Objective: Each line containing the word "scene" must be reported.

— Begin —

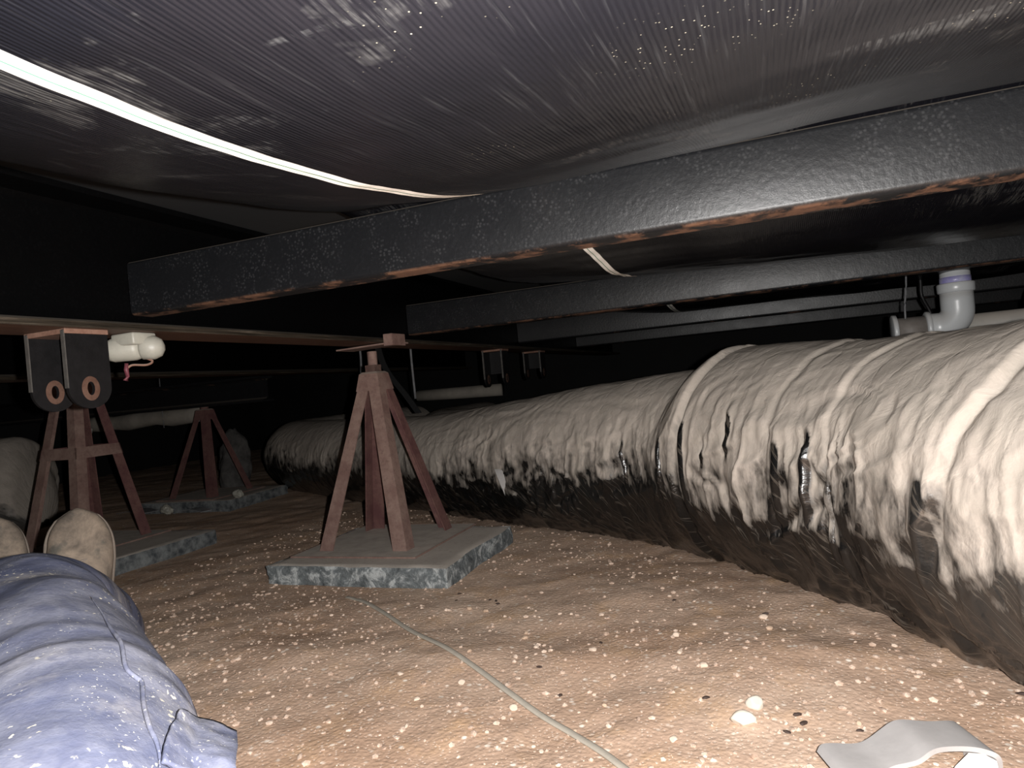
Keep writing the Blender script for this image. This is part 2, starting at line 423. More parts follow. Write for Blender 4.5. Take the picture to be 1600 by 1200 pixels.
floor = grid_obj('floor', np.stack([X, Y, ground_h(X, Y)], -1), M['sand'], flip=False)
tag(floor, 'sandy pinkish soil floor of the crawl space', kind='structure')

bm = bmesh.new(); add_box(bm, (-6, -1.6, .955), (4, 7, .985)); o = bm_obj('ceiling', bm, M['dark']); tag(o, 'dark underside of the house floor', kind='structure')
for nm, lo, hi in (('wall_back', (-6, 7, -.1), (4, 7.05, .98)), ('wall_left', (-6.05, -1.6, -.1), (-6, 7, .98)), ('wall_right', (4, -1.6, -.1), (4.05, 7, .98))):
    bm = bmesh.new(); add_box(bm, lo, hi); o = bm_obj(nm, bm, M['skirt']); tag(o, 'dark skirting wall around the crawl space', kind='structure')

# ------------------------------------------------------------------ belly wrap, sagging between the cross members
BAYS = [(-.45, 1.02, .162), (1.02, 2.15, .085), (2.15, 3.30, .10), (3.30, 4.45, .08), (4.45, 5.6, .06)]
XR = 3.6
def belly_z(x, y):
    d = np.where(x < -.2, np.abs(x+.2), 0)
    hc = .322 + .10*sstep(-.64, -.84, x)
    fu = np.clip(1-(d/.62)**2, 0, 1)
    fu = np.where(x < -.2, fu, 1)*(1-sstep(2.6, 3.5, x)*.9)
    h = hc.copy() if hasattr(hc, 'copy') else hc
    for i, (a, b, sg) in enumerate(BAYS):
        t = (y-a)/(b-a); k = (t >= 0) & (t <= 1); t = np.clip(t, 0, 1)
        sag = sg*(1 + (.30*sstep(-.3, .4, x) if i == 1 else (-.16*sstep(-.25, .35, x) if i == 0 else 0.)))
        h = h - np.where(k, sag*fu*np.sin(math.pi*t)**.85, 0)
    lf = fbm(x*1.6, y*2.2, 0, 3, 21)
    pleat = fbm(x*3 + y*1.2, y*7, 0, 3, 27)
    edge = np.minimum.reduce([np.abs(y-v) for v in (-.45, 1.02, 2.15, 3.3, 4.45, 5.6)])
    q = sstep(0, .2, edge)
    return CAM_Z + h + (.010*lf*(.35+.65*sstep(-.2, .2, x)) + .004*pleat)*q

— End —
— Begin —

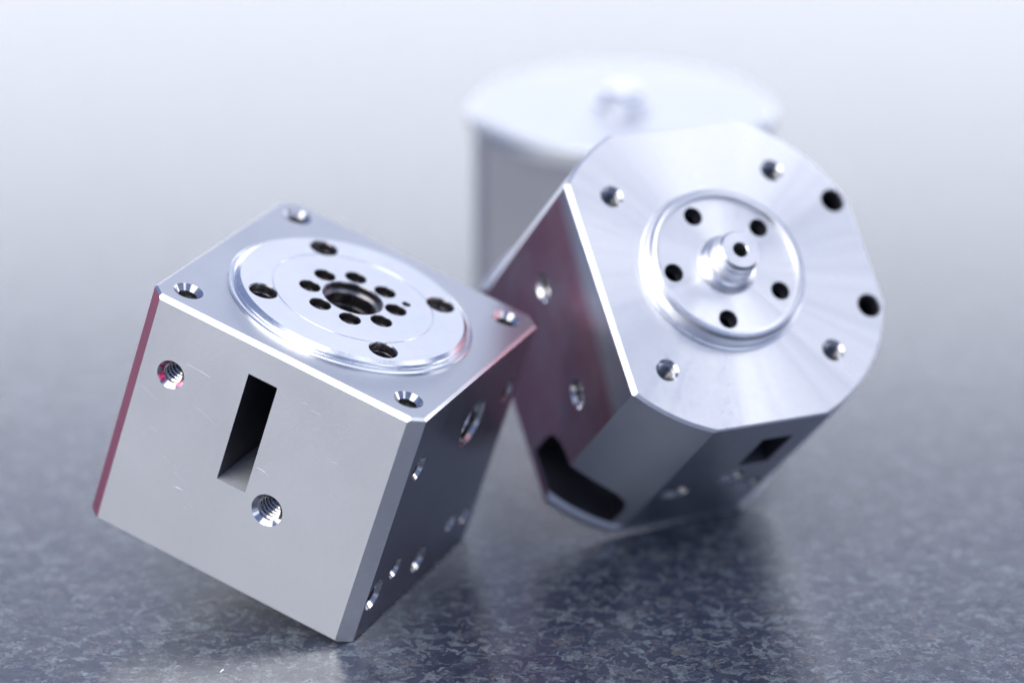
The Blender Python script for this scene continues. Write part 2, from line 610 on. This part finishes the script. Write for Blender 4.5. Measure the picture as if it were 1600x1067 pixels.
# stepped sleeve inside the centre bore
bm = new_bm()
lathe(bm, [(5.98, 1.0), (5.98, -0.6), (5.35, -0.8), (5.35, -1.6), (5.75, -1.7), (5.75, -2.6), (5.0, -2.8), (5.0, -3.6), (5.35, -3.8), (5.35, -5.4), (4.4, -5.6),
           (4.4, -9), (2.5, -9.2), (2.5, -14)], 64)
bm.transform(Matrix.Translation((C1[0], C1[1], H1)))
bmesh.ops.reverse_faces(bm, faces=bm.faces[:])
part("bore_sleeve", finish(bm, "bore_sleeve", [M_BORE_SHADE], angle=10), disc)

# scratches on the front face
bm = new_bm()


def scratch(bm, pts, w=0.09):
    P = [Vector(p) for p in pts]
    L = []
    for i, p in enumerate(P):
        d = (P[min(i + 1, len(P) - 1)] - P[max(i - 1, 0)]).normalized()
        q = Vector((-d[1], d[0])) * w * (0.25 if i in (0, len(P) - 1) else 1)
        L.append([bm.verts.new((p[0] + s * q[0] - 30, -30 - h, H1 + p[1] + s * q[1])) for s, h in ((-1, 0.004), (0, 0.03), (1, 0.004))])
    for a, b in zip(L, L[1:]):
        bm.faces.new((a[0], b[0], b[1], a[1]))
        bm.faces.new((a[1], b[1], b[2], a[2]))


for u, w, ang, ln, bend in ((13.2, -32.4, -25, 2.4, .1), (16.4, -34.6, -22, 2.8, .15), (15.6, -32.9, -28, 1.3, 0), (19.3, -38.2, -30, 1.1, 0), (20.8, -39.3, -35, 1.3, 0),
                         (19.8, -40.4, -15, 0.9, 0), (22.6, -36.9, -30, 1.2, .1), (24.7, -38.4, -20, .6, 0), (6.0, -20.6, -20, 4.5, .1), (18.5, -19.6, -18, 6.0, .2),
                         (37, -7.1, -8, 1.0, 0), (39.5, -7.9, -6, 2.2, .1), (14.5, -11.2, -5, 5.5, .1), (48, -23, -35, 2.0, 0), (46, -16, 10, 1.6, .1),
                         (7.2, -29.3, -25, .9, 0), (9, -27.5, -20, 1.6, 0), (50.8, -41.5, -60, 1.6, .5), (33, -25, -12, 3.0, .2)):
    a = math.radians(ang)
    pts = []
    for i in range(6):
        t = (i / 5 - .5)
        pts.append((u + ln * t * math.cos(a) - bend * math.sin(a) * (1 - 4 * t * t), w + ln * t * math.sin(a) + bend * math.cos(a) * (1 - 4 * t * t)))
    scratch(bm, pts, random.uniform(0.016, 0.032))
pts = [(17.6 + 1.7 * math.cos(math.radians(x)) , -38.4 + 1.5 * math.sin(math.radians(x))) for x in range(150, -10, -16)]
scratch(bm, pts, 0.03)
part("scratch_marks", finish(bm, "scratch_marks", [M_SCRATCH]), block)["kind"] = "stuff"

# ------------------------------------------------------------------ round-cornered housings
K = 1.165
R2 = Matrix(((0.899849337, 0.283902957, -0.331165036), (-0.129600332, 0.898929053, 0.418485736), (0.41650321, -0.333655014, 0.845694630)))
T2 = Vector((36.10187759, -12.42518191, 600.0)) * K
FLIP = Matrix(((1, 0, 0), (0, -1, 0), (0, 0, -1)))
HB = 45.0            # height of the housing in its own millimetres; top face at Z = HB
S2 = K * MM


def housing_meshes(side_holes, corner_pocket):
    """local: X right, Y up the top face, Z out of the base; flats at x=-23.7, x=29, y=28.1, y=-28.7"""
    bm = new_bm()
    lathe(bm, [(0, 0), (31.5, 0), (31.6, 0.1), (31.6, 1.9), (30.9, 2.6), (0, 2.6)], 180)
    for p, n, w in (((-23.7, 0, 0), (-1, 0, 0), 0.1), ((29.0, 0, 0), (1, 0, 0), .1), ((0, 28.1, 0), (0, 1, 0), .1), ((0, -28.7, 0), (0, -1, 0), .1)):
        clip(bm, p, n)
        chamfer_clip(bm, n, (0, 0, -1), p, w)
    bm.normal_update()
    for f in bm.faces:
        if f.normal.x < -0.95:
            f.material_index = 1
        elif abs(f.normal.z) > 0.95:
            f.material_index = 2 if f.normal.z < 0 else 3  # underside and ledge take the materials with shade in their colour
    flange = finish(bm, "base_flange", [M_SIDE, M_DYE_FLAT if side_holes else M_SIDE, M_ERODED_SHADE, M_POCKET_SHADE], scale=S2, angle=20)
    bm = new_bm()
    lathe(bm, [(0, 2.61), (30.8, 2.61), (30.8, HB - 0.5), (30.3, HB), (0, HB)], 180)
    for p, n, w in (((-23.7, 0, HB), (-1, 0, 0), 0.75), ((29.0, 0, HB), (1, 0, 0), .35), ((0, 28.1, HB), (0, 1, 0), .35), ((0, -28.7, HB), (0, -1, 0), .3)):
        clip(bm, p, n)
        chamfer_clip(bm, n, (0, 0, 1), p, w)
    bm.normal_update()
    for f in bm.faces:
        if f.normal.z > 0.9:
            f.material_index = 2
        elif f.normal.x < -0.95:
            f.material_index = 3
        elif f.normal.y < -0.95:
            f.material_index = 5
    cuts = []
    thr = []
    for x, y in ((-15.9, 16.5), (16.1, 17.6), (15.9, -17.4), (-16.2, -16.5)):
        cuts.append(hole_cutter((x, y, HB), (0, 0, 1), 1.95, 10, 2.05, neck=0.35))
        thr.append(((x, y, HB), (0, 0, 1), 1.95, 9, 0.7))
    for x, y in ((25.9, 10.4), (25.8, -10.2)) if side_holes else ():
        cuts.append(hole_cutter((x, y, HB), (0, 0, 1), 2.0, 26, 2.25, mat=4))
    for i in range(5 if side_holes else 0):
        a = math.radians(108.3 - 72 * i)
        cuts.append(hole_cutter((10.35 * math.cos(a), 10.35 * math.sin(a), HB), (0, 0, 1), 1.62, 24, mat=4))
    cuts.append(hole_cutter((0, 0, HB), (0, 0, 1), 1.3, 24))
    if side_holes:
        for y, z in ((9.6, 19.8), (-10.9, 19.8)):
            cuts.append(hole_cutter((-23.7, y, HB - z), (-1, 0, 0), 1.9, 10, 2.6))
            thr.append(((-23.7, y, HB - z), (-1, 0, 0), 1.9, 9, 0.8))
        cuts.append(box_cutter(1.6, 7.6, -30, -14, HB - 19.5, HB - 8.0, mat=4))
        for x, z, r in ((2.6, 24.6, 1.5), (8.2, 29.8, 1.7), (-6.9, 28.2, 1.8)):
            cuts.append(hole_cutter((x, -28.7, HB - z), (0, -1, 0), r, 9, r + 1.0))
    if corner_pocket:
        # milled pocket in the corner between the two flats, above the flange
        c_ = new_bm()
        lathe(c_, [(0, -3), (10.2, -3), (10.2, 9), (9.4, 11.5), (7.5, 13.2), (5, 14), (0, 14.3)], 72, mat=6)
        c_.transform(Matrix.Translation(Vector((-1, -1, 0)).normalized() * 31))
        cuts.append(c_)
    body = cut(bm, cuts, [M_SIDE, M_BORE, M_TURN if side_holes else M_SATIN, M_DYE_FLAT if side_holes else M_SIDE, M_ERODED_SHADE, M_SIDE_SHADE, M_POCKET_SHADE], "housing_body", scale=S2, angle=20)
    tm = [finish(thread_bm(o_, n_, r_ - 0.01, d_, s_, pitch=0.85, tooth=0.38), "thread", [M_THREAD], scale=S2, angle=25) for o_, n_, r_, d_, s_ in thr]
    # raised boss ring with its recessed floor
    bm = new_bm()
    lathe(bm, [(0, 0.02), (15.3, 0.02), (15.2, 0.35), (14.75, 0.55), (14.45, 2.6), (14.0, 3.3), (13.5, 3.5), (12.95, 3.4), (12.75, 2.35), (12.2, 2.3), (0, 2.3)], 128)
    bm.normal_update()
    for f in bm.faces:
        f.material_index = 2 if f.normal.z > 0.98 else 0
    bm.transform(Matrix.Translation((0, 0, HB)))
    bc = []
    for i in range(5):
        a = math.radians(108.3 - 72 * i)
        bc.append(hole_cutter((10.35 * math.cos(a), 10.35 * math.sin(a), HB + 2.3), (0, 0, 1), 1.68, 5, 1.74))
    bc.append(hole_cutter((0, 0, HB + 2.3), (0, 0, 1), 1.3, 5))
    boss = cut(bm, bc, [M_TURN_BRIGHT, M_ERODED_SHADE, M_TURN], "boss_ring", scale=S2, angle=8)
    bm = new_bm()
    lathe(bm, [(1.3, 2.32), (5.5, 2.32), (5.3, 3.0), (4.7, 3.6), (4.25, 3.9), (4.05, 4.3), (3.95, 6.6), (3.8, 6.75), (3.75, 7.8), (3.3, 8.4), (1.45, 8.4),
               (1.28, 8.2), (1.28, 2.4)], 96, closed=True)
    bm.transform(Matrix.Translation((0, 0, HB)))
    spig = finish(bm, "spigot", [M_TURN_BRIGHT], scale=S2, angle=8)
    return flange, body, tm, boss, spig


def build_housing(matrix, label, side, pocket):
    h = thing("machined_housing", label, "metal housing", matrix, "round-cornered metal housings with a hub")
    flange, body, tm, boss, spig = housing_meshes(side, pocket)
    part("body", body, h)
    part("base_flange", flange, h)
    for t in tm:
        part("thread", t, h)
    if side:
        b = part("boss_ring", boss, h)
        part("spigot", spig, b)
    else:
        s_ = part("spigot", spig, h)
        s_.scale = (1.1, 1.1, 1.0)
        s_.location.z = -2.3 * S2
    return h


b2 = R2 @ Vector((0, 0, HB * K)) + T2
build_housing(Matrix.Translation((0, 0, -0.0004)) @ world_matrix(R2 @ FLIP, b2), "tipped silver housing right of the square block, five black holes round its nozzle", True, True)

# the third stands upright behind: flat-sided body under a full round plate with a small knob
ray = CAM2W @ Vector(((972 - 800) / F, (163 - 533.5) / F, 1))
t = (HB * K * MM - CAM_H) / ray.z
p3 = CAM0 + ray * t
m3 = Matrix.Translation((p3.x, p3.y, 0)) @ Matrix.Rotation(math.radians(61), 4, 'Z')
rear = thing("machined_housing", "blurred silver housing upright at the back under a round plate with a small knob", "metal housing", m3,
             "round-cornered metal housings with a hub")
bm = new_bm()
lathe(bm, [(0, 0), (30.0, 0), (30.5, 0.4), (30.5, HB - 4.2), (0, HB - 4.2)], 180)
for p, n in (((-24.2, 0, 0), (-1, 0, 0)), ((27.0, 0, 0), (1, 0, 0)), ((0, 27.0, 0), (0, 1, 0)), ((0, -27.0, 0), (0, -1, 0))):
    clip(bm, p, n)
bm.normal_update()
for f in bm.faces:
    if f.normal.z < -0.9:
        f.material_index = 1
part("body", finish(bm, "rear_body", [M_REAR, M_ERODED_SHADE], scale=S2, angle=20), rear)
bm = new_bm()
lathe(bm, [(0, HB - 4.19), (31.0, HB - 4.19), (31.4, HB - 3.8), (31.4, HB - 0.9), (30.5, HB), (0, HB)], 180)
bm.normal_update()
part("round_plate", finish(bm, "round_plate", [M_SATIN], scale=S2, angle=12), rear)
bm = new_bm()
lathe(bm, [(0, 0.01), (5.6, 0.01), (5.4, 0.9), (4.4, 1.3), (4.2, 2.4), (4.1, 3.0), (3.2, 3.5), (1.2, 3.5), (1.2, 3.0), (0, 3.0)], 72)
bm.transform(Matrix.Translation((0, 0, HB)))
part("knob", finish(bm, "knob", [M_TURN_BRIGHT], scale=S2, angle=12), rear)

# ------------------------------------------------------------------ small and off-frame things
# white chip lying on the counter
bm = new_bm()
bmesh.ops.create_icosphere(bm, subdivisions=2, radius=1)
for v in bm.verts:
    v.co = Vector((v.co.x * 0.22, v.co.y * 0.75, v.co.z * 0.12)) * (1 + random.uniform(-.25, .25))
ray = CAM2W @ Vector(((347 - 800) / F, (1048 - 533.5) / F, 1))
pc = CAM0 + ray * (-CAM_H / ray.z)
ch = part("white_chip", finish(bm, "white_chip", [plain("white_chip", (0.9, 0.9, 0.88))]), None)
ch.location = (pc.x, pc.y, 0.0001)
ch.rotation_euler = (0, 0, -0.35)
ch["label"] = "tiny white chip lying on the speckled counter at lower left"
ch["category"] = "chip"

— End —
— Begin —

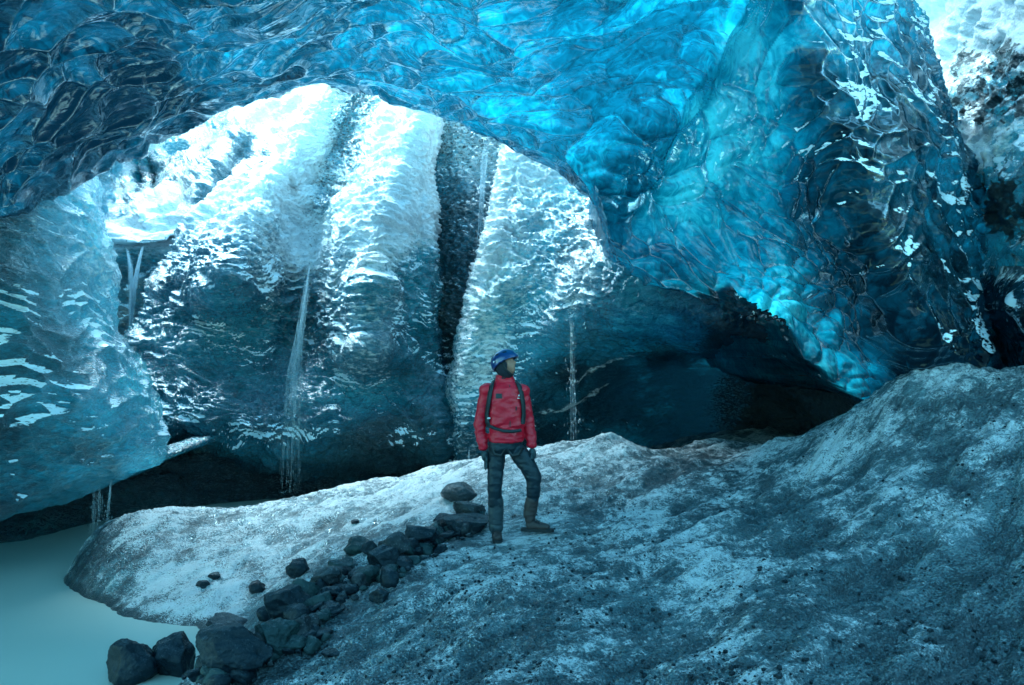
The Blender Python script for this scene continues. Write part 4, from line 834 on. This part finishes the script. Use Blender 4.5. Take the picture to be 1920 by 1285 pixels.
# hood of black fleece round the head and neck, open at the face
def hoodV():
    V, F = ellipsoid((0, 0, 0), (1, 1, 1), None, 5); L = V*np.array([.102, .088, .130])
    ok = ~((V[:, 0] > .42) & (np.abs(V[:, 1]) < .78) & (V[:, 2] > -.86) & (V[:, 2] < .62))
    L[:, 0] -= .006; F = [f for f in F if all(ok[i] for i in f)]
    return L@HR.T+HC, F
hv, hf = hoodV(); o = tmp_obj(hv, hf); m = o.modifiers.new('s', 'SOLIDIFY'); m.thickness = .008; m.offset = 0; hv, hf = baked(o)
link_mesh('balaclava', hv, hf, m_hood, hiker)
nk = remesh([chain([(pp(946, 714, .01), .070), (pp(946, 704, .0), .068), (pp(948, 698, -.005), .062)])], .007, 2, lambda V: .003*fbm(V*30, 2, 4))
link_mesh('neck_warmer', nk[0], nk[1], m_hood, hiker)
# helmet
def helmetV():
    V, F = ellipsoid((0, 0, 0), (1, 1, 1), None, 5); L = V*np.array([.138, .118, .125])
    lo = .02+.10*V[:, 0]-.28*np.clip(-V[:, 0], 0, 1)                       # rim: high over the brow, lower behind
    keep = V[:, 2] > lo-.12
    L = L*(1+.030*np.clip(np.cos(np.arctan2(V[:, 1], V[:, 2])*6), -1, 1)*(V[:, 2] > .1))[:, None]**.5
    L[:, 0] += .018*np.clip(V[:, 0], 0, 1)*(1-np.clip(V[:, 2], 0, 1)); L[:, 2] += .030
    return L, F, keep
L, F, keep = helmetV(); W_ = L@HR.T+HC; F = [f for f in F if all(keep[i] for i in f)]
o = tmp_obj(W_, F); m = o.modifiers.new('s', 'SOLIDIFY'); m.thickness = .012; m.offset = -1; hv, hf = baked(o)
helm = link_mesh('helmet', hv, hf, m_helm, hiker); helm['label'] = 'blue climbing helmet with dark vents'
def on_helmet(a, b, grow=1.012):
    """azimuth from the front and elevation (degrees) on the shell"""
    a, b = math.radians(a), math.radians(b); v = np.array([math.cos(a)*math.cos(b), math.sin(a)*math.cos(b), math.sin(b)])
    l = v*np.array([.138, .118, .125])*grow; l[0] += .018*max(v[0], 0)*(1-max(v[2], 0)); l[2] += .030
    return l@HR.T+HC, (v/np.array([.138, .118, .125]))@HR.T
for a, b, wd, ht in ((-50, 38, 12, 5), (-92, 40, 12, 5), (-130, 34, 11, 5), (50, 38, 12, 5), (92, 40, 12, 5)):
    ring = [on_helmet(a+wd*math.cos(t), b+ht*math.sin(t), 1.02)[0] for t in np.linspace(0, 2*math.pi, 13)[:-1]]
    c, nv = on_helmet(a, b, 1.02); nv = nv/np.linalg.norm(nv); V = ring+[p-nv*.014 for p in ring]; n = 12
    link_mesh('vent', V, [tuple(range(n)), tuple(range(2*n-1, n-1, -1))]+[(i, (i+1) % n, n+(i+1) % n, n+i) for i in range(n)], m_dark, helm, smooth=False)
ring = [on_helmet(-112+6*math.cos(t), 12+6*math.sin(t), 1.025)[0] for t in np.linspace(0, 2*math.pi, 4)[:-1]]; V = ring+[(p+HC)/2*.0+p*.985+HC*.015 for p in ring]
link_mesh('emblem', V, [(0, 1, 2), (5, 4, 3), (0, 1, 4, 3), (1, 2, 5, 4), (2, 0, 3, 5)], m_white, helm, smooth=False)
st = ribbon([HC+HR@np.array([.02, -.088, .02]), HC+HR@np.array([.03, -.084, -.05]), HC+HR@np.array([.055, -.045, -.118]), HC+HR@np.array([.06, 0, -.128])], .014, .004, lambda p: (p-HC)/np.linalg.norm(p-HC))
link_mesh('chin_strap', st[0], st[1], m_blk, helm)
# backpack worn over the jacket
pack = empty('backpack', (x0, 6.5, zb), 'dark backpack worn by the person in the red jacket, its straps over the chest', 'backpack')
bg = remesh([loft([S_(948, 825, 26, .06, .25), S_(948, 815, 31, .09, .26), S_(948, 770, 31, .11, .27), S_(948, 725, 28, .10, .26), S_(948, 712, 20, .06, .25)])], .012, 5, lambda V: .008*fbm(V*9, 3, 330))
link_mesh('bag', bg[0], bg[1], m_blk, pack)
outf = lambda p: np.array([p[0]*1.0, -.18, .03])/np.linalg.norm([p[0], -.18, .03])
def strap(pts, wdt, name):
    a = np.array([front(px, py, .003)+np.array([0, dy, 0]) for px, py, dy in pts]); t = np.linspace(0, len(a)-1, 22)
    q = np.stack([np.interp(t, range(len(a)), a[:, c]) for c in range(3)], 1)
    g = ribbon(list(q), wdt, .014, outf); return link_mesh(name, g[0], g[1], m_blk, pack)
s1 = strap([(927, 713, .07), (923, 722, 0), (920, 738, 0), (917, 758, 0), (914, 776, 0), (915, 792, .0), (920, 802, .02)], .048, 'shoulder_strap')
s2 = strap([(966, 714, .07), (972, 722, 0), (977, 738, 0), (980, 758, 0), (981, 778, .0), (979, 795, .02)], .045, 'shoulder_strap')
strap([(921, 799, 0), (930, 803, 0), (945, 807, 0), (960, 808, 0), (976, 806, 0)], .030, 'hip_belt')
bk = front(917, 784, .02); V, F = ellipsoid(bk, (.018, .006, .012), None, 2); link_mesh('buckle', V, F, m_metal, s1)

— End —

Answer to the exercise:
The Blender Python script for this scene continues. Write part 2, from line 610 on. This part finishes the script. Write for Blender 4.5. Measure the picture as if it were 1600x1067 pixels.
The Blender Python script for this scene continues. Write part 4, from line 834 on. This part finishes the script. Use Blender 4.5. Take the picture to be 1920 by 1285 pixels.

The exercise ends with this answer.